_Exercise requirements_
Retype the complete listing exactly as it appears.

* BEGIN *

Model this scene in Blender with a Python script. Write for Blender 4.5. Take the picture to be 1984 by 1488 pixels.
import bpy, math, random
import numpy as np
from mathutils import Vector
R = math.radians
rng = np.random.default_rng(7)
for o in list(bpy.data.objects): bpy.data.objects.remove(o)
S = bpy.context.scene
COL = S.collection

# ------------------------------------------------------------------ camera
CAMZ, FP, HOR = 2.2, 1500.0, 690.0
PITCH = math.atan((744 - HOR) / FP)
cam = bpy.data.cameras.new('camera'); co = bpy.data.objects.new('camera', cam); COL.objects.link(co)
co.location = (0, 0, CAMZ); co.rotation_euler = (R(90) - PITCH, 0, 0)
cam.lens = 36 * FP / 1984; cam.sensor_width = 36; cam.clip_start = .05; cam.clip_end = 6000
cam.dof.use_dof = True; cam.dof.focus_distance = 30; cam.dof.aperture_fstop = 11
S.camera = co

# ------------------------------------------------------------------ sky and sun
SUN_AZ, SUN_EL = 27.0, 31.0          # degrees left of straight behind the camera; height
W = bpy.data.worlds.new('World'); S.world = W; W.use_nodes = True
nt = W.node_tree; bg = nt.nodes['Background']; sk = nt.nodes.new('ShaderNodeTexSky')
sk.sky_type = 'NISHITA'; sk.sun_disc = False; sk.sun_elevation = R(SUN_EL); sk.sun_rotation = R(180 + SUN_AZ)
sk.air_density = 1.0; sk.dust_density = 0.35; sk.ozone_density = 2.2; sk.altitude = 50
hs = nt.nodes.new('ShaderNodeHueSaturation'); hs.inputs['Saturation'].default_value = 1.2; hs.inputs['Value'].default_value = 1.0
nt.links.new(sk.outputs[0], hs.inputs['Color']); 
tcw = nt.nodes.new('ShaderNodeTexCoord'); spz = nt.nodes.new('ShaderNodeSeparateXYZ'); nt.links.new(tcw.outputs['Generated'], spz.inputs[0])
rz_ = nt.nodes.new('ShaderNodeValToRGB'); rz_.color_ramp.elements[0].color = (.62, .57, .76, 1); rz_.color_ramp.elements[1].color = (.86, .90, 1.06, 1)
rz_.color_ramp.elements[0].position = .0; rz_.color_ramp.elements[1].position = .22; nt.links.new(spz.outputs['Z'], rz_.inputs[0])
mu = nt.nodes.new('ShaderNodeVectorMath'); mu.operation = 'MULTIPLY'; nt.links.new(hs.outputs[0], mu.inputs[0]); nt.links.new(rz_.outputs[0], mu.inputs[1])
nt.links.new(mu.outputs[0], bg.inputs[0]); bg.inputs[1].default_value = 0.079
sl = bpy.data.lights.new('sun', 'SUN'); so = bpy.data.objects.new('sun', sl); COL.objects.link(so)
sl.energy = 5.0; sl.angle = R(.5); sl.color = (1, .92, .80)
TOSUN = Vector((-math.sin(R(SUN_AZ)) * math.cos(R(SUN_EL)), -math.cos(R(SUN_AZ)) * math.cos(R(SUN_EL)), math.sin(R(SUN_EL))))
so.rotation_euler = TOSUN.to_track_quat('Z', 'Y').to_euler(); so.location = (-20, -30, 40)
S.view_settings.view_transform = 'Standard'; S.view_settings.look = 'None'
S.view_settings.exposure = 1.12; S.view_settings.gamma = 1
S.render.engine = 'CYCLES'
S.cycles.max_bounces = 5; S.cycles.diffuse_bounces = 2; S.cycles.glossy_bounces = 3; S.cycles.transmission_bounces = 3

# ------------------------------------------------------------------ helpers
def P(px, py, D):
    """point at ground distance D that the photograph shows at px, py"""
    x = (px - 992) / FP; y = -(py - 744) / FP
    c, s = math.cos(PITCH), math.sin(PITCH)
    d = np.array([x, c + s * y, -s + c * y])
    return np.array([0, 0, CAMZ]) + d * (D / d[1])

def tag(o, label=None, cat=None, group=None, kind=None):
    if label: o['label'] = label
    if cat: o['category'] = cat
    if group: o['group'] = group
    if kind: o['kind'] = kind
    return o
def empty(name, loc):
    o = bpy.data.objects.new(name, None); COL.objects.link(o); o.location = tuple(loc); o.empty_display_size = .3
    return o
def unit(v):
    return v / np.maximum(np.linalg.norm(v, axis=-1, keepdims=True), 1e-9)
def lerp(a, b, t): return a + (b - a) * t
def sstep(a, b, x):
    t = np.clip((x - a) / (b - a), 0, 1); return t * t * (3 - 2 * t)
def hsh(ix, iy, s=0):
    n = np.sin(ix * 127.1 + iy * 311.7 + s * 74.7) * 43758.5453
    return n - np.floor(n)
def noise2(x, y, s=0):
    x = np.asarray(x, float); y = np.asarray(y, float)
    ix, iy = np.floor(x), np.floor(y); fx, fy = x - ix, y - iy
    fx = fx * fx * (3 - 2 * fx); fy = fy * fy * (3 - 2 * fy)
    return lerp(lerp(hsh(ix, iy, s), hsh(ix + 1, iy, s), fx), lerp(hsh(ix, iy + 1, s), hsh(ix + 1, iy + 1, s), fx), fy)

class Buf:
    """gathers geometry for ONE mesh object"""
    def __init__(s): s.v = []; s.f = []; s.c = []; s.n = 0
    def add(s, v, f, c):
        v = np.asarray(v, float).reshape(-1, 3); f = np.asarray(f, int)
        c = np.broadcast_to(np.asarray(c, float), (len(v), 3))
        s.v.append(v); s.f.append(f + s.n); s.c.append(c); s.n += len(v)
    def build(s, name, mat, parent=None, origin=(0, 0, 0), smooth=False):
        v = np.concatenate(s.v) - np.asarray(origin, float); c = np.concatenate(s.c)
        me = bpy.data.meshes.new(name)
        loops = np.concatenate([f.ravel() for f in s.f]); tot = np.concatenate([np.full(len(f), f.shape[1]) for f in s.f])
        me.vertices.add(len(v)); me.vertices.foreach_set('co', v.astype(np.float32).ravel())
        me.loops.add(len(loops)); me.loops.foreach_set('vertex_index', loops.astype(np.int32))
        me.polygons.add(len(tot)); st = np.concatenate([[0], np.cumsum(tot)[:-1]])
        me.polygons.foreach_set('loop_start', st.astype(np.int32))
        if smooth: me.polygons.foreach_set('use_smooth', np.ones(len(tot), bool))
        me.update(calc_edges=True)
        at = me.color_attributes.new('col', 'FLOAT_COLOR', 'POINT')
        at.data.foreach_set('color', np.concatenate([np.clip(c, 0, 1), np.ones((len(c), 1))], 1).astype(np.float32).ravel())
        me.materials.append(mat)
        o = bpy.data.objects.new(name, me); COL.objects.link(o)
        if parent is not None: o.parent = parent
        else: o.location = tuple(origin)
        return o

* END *

_Finished exercise_
Model this scene in Blender with a Python script. Write for Blender 4.5. Take the picture to be 1984 by 1488 pixels.
import bpy, math, random
import numpy as np
from mathutils import Vector
R = math.radians
rng = np.random.default_rng(7)
for o in list(bpy.data.objects): bpy.data.objects.remove(o)
S = bpy.context.scene
COL = S.collection

# ------------------------------------------------------------------ camera
CAMZ, FP, HOR = 2.2, 1500.0, 690.0
PITCH = math.atan((744 - HOR) / FP)
cam = bpy.data.cameras.new('camera'); co = bpy.data.objects.new('camera', cam); COL.objects.link(co)
co.location = (0, 0, CAMZ); co.rotation_euler = (R(90) - PITCH, 0, 0)
cam.lens = 36 * FP / 1984; cam.sensor_width = 36; cam.clip_start = .05; cam.clip_end = 6000
cam.dof.use_dof = True; cam.dof.focus_distance = 30; cam.dof.aperture_fstop = 11
S.camera = co

# ------------------------------------------------------------------ sky and sun
SUN_AZ, SUN_EL = 27.0, 31.0          # degrees left of straight behind the camera; height
W = bpy.data.worlds.new('World'); S.world = W; W.use_nodes = True
nt = W.node_tree; bg = nt.nodes['Background']; sk = nt.nodes.new('ShaderNodeTexSky')
sk.sky_type = 'NISHITA'; sk.sun_disc = False; sk.sun_elevation = R(SUN_EL); sk.sun_rotation = R(180 + SUN_AZ)
sk.air_density = 1.0; sk.dust_density = 0.35; sk.ozone_density = 2.2; sk.altitude = 50
hs = nt.nodes.new('ShaderNodeHueSaturation'); hs.inputs['Saturation'].default_value = 1.2; hs.inputs['Value'].default_value = 1.0
nt.links.new(sk.outputs[0], hs.inputs['Color']); 
tcw = nt.nodes.new('ShaderNodeTexCoord'); spz = nt.nodes.new('ShaderNodeSeparateXYZ'); nt.links.new(tcw.outputs['Generated'], spz.inputs[0])
rz_ = nt.nodes.new('ShaderNodeValToRGB'); rz_.color_ramp.elements[0].color = (.62, .57, .76, 1); rz_.color_ramp.elements[1].color = (.86, .90, 1.06, 1)
rz_.color_ramp.elements[0].position = .0; rz_.color_ramp.elements[1].position = .22; nt.links.new(spz.outputs['Z'], rz_.inputs[0])
mu = nt.nodes.new('ShaderNodeVectorMath'); mu.operation = 'MULTIPLY'; nt.links.new(hs.outputs[0], mu.inputs[0]); nt.links.new(rz_.outputs[0], mu.inputs[1])
nt.links.new(mu.outputs[0], bg.inputs[0]); bg.inputs[1].default_value = 0.079
sl = bpy.data.lights.new('sun', 'SUN'); so = bpy.data.objects.new('sun', sl); COL.objects.link(so)
sl.energy = 5.0; sl.angle = R(.5); sl.color = (1, .92, .80)
TOSUN = Vector((-math.sin(R(SUN_AZ)) * math.cos(R(SUN_EL)), -math.cos(R(SUN_AZ)) * math.cos(R(SUN_EL)), math.sin(R(SUN_EL))))
so.rotation_euler = TOSUN.to_track_quat('Z', 'Y').to_euler(); so.location = (-20, -30, 40)
S.view_settings.view_transform = 'Standard'; S.view_settings.look = 'None'
S.view_settings.exposure = 1.12; S.view_settings.gamma = 1
S.render.engine = 'CYCLES'
S.cycles.max_bounces = 5; S.cycles.diffuse_bounces = 2; S.cycles.glossy_bounces = 3; S.cycles.transmission_bounces = 3

# ------------------------------------------------------------------ helpers
def P(px, py, D):
    """point at ground distance D that the photograph shows at px, py"""
    x = (px - 992) / FP; y = -(py - 744) / FP
    c, s = math.cos(PITCH), math.sin(PITCH)
    d = np.array([x, c + s * y, -s + c * y])
    return np.array([0, 0, CAMZ]) + d * (D / d[1])

def tag(o, label=None, cat=None, group=None, kind=None):
    if label: o['label'] = label
    if cat: o['category'] = cat
    if group: o['group'] = group
    if kind: o['kind'] = kind
    return o
def empty(name, loc):
    o = bpy.data.objects.new(name, None); COL.objects.link(o); o.location = tuple(loc); o.empty_display_size = .3
    return o
def unit(v):
    return v / np.maximum(np.linalg.norm(v, axis=-1, keepdims=True), 1e-9)
def lerp(a, b, t): return a + (b - a) * t
def sstep(a, b, x):
    t = np.clip((x - a) / (b - a), 0, 1); return t * t * (3 - 2 * t)
def hsh(ix, iy, s=0):
    n = np.sin(ix * 127.1 + iy * 311.7 + s * 74.7) * 43758.5453
    return n - np.floor(n)
def noise2(x, y, s=0):
    x = np.asarray(x, float); y = np.asarray(y, float)
    ix, iy = np.floor(x), np.floor(y); fx, fy = x - ix, y - iy
    fx = fx * fx * (3 - 2 * fx); fy = fy * fy * (3 - 2 * fy)
    return lerp(lerp(hsh(ix, iy, s), hsh(ix + 1, iy, s), fx), lerp(hsh(ix, iy + 1, s), hsh(ix + 1, iy + 1, s), fx), fy)

class Buf:
    """gathers geometry for ONE mesh object"""
    def __init__(s): s.v = []; s.f = []; s.c = []; s.n = 0
    def add(s, v, f, c):
        v = np.asarray(v, float).reshape(-1, 3); f = np.asarray(f, int)
        c = np.broadcast_to(np.asarray(c, float), (len(v), 3))
        s.v.append(v); s.f.append(f + s.n); s.c.append(c); s.n += len(v)
    def build(s, name, mat, parent=None, origin=(0, 0, 0), smooth=False):
        v = np.concatenate(s.v) - np.asarray(origin, float); c = np.concatenate(s.c)
        me = bpy.data.meshes.new(name)
        loops = np.concatenate([f.ravel() for f in s.f]); tot = np.concatenate([np.full(len(f), f.shape[1]) for f in s.f])
        me.vertices.add(len(v)); me.vertices.foreach_set('co', v.astype(np.float32).ravel())
        me.loops.add(len(loops)); me.loops.foreach_set('vertex_index', loops.astype(np.int32))
        me.polygons.add(len(tot)); st = np.concatenate([[0], np.cumsum(tot)[:-1]])
        me.polygons.foreach_set('loop_start', st.astype(np.int32))
        if smooth: me.polygons.foreach_set('use_smooth', np.ones(len(tot), bool))
        me.update(calc_edges=True)
        at = me.color_attributes.new('col', 'FLOAT_COLOR', 'POINT')
        at.data.foreach_set('color', np.concatenate([np.clip(c, 0, 1), np.ones((len(c), 1))], 1).astype(np.float32).ravel())
        me.materials.append(mat)
        o = bpy.data.objects.new(name, me); COL.objects.link(o)
        if parent is not None: o.parent = parent
        else: o.location = tuple(origin)
        return o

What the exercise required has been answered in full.